As with so many musical organizations, the chorus and its conductor, Matthew Robertson, had announced a complete season for this fall. As health restrictions remained in force into September, they quickly adapted their plans to this limited, mostly virtual format. Two remote recordings of solo songs were added to the streamed presentation, which can be viewed through September 25. If health conditions improve, the group may eventually allow small audiences to hear its concerts live.
This varied and innovative program consisted almost exclusively of music composed by women, honoring the centenary of the ratification of the 19th Amendment this past August. Even singing through masks, the quintet produced consummate balance and intonation in a few choral pieces, often without Robertson having to conduct them.
These choral works ranged from old to new, beginning with a polyphonic madrigal, Hor che la vaga Aurora by Vittoria Aleotti. Likely the same composer as the nun known as Raffaella Aleotti, hers is a distinctive voice from the late Renaissance and one too long ignored. The complex, often imitative writing in this piece captured the ecstasy of its Italian words, an ode to the music of divine Apollo.
Much more recent choral works followed. Caroline Shaw’s Dolce cantavi, set to a 16th-century text, paired nicely with the Aleotti piece. The three women of the quintet veered precisely through surprising harmonic shifts in a style that at times echoed the work of Gesualdo. With some unusual vocal techniques, including a kind of rippling effect, the piece ended on a clarion, high-set major triad.
More austere was Heyr þú oss himnum á, the setting of an ancient Icelandic prayer by Anna Thorvaldsdottir. Centered on hollow harmonies made of fifths and octaves, the piece oscillated back and forth between dissonant colorings and open sonorities. This work’s more folkloric sound led nicely into the final set of the evening, including Alice Parker’s extravagant version of the Appalachian tune “Come and Taste” and Amy Broadbent’s colorful arrangement of Stephen Foster’s parlor song “Hard Times, Come Again No More.”
Much of the evening was devoted to equally interesting art songs, allowing the listener to sample each of the quintet’s voices individually. Sylvia Leith’s plangent mezzo-soprano helped create the mysterious aura of Ruth Crawford Seeger’s atmospheric “White Moon,” moving calmly through the barbed accompaniment from Robertson at the piano.
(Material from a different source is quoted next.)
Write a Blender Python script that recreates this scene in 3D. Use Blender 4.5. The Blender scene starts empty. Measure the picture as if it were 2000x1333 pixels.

Baritone Gilbert Spencer displayed a subtly crooning top range in Florence Price’s harmonically rich “Night.”
Leith and Spencer collaborated in the program’s world premiere performance, Strings for Elijah (after Cornelius Eady) by Jenny Olivia Johnson. Their affecting, wordless harmonies sighed alongside a prerecorded track of synthesized strings, punctuated by spoken words relating to the death of Elijah McClain, a musician killed by police officers in Colorado last year. The two singers shifted into affirming words (“You are very strong, you are phenomenal”) as the meditative piece fragmented and came to its conclusion.
Soprano Julie Bosworth had her best solo turn in the chant “O frondens virga” by Hildegard of Bingen, soaring ornately over a drone intoned by the other four singers. More Hildegard featured in the better of the two prerecorded contributions. In “O vivens fons,” from the medieval abbess’s play Ordo Virtutum, mezzo-soprano Caroline Olsen plied her satiny voice to the ecstatic melodic writing, creating her own drone effect with a ukulele.
Tenor Oliver Mercer combined honeyed sweetness and heroic fortitude in “En sourdine,” a harmonically enticing song by Régine Wieniawski, who composed under the pseudonym Poldowski. Soprano Katelyn Aungst delivered a mellifluous legato line and poised, ringing high notes in two songs from What Only Poetry Can Do by the young California-based composer Dale Trumbore.
The final selection, Kate Rusby’s “Underneath the Stars,” became an impromptu memorial to Ruth Bader Ginsburg. When Robertson made a surprise announcement that the beloved Supreme Court Justice had died it clearly overwhelmed some of the performers, who steeled themselves and sang with admirable fortitude. The sweet tune’s pulsed repetitions of “Go gently” infused the end of this excellent concert with a tender melancholy.